Unions represent one of the few dependable Dem bastions, and they are somewhat effective in “get out the vote” efforts and campaign contributions. So, what to do? Well, cook up a budget crisis by cutting revenue by cutting taxes, and then blame the unions. Use legislative power to undercut your political opponents. Do you doubt for a moment that if they could have gotten away with banning unions altogether, they would have?

Witness the public murder of ACORN. Stampeding legislatures both state and Federal with utterly bogus charges of child prostitution, they effectively destroyed ACORN. Charges that were without any merit whatsoever, but that didn’t slow them down. When the charges were proven false, did you hear any of them apologize? They had been trying for years to kill ACORN, the whole Federal attorney scandal has its roots in that effort, because some Republicans have enough integrity not to lend themselves to such a corrupt effort.
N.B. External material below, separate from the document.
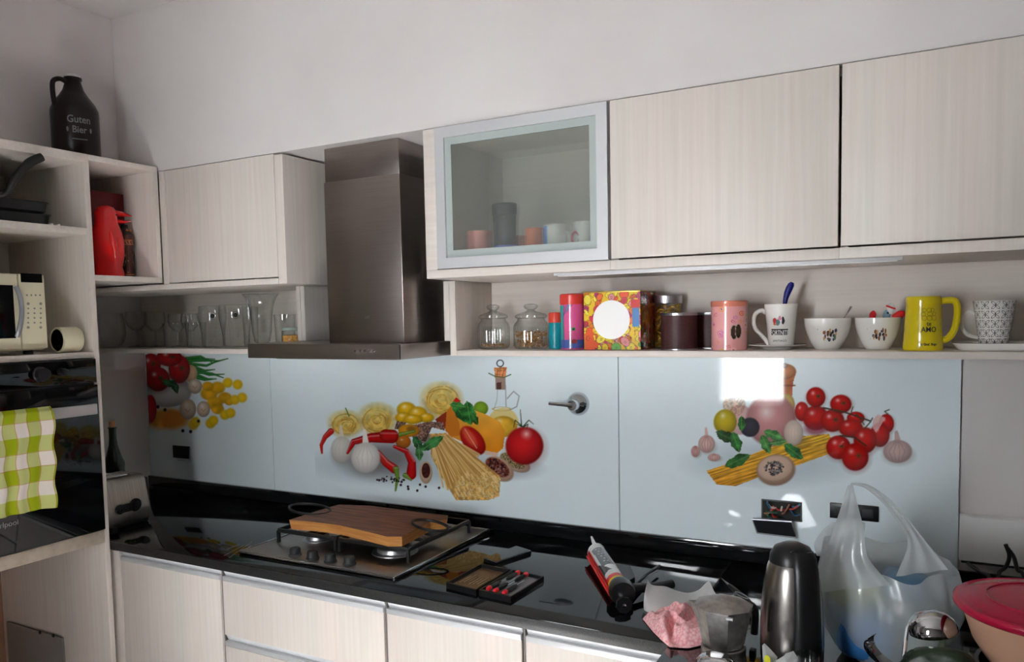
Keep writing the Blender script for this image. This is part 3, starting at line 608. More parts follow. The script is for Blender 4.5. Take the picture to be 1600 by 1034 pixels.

They didn’t kill ACORN because it was corrupt, the killed ACORN because it was effective.

Then there is the question of deception. Did Walker, at any time during his campaign, say “I’m going to crush union power in this state”? No, because he would have lost if he did. Now, perhaps if he had, your point about democracy would have merit. But you cannot fairly claim legitimacy for your program from an election fraudulently conducted.

That’s not relying on democracy, that’s gaming the system in order to obtain and preserve power you have no legitimate right to.

With the exception of redistricting.

When we do it, its “redistricting”. When they do it, its “gerrymandering”. They should stop doing it.

Come on. Getting elected doesn’t give one carte blanche to do whatever one wants and say that it’s not subverting the democratic process. Nixon was duly elected in 1968. Was he not subverting the democratic process with Watergate?

Well, if what they’re doing is illegal, then presumably the law they were breaking was also passed by a democratic process, and hence breaking it is undemocratic. In anycase, the OPs use of “democratic” to mean obeying the rule of law is pretty common.

As to the Wisconsin GOP, I can’t really see how they think they’re helping their case with this. Its not like they really loose anything waiting a few weeks for the law to go into effect, and as Captain Amazing points out, this move doesn’t really make it go into effect sooner in anycase. The end result is it just makes an unpopular law look more sketchy to the public.

Watergate was undemocratic - not because it was illegal (although it was) but because it was an attempt to improperly influence the outcome of an election.

I disagree. I don’t see the word undemocratic being used as a synonym for illegal. If somebody gets caught speeding or committing murder, nobody would claim they were being undemocratic.

It isn’t being used as a synonym for illegal. It’s being used in the way it’s defined:


Neither speeding nor murder are, in and of themselves, anything to do with the nature of a democracy.